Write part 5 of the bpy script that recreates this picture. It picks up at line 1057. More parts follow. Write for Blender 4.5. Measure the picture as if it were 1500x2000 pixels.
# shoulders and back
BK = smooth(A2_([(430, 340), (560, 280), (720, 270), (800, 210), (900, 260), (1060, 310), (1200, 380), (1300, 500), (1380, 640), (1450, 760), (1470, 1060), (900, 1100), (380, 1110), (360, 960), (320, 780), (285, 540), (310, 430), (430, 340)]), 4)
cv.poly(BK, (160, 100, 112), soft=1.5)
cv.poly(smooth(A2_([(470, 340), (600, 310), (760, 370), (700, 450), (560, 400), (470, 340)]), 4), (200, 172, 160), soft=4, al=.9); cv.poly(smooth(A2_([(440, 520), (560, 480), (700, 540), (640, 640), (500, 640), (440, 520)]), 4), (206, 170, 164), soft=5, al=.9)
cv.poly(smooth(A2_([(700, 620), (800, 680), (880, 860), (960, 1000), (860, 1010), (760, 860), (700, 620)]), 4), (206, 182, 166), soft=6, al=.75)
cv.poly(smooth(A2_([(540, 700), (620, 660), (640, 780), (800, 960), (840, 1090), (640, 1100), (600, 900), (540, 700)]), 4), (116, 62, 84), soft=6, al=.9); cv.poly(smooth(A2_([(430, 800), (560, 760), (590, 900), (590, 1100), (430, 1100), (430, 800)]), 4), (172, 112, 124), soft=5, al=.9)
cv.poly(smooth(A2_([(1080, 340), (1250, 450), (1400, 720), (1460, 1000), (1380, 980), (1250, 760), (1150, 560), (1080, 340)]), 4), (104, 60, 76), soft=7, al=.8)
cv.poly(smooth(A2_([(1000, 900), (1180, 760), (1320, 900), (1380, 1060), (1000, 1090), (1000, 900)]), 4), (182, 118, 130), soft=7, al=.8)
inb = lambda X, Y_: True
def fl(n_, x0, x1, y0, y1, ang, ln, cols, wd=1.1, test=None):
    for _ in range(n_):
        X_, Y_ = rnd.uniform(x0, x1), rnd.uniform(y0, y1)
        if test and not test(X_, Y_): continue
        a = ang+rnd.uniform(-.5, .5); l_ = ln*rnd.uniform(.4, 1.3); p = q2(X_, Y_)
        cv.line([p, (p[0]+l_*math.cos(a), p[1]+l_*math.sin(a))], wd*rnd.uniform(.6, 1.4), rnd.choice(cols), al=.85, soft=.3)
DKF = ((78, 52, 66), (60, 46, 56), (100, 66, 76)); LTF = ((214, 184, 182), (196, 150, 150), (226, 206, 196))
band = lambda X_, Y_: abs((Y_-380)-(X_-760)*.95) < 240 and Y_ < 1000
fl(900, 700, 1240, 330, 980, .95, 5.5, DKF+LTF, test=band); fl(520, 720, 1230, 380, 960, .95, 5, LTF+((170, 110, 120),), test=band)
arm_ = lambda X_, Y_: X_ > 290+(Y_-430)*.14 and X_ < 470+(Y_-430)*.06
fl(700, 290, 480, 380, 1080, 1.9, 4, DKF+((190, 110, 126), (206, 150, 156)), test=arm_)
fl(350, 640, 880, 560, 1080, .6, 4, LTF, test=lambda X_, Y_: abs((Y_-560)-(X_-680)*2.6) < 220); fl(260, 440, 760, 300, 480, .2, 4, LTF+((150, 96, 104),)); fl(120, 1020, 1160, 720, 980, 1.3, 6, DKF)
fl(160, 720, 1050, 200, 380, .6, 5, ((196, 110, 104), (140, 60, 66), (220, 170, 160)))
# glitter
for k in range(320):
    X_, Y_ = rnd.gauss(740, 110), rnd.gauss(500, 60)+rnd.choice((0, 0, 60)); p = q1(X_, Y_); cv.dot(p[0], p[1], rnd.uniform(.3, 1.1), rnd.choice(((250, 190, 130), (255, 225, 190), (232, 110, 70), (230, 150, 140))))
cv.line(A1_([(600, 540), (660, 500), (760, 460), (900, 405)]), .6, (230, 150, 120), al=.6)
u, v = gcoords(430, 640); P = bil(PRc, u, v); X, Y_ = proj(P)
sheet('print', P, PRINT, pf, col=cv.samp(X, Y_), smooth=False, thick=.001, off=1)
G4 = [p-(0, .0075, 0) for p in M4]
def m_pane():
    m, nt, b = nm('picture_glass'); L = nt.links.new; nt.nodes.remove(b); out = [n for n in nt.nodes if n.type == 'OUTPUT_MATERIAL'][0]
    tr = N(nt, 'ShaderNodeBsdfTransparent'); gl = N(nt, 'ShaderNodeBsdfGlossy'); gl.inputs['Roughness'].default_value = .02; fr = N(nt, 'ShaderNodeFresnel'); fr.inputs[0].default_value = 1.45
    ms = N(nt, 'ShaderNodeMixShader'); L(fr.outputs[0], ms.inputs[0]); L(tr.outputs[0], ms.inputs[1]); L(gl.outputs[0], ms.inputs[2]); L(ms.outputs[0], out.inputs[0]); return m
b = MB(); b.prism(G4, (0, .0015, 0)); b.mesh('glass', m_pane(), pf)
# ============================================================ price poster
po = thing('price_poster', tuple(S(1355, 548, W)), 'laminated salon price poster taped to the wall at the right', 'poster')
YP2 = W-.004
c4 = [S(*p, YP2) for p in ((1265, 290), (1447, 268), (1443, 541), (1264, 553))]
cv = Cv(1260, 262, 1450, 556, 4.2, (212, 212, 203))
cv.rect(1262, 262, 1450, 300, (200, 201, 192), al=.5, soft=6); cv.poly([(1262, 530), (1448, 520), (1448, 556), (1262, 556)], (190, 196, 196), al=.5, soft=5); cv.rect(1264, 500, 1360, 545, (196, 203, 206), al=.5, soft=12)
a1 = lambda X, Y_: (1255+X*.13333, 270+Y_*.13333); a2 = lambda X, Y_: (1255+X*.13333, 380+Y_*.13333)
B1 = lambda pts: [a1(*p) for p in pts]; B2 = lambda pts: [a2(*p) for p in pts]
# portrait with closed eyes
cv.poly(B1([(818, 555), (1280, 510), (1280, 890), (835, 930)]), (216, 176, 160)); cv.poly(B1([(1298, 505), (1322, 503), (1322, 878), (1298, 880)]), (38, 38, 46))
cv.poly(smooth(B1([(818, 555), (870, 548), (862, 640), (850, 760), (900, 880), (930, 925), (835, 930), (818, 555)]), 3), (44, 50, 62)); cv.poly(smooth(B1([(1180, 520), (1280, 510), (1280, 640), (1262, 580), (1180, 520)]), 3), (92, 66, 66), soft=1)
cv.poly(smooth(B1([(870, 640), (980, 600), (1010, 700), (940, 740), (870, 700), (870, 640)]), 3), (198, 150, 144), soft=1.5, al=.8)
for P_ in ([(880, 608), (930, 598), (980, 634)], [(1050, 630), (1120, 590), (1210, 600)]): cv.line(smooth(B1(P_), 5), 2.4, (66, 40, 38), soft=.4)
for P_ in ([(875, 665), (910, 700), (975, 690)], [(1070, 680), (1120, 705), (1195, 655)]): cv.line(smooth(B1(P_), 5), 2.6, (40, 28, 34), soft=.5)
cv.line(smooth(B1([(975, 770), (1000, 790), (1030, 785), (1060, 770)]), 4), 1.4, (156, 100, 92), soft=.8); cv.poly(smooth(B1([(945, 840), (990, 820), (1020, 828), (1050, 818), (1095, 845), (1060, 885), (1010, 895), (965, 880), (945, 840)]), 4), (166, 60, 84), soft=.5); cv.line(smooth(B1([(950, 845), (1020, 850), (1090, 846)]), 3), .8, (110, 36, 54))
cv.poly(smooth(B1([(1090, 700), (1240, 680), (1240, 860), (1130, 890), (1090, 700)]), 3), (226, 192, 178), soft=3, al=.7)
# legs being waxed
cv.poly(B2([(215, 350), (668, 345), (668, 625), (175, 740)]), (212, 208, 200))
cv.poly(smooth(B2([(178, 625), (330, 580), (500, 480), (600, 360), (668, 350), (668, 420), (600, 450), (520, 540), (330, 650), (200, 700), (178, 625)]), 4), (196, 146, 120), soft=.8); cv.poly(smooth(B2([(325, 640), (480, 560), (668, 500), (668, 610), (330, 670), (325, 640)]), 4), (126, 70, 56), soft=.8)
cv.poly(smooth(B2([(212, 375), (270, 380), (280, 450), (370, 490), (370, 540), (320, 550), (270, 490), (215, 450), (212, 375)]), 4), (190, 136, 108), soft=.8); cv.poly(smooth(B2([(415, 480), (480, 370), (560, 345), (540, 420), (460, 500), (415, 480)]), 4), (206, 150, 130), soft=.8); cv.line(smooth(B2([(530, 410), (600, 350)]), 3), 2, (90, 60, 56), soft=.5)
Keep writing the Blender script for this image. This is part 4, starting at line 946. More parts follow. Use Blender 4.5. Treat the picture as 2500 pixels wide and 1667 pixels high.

.....

▶ **Exercise brief**: Scan the listing above for the word "Blender" and copy every line that holds it.

▶ **Solution for this task**:
Write part 5 of the bpy script that recreates this picture. It picks up at line 1057. More parts follow. Write for Blender 4.5. Measure the picture as if it were 1500x2000 pixels.
Keep writing the Blender script for this image. This is part 4, starting at line 946. More parts follow. Use Blender 4.5. Treat the picture as 2500 pixels wide and 1667 pixels high.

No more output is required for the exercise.